Balance checking in Blockchain / Solidity - Time & Space Complexity
When checking a balance on a blockchain, it is important to know how the time to get that balance changes as the number of accounts grows.
We want to understand how long it takes to find the balance for one account when many accounts exist.
Analyze the time complexity of the following code snippet.
function getBalance(user) {
for (let i = 0; i < accounts.length; i++) {
if (accounts[i].address === user) {
return accounts[i].balance;
}
}
return 0;
}
This code looks through a list of accounts to find the balance of the given user address.
Identify the loops, recursion, array traversals that repeat.
- Primary operation: A loop that checks each account's address one by one.
- How many times: Up to the total number of accounts in the list.
As the number of accounts grows, the time to find a balance grows roughly the same way.
| Input Size (n) | Approx. Operations |
|---|---|
| 10 | Up to 10 checks |
| 100 | Up to 100 checks |
| 1000 | Up to 1000 checks |
Pattern observation: The number of checks grows directly with the number of accounts.
Time Complexity: O(n)
This means the time to find a balance grows in a straight line with the number of accounts.

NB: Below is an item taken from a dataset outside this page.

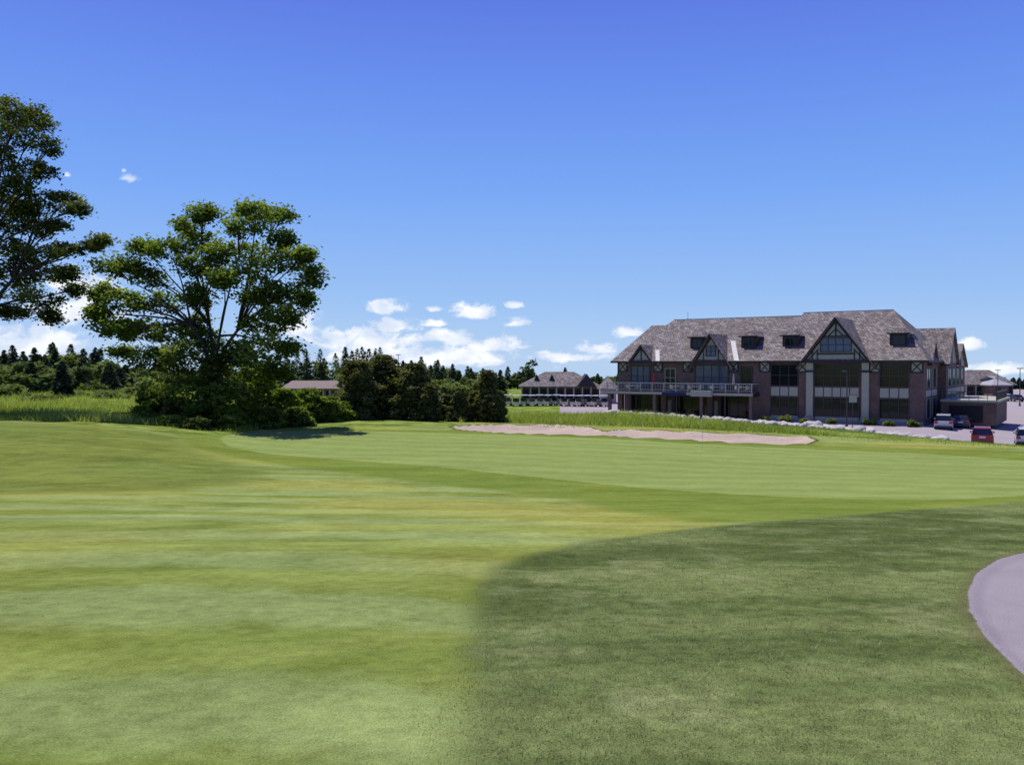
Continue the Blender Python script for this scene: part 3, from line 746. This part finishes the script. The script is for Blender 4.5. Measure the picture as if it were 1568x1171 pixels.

[X] Wrong: "Checking a balance always takes the same time no matter how many accounts there are."
[OK] Correct: Because this code looks through each account one by one, more accounts mean more checks and more time.
Understanding how balance checking scales helps you explain how blockchain systems handle many users efficiently.
"What if we stored accounts in a map (key-value store) instead of a list? How would the time complexity change?"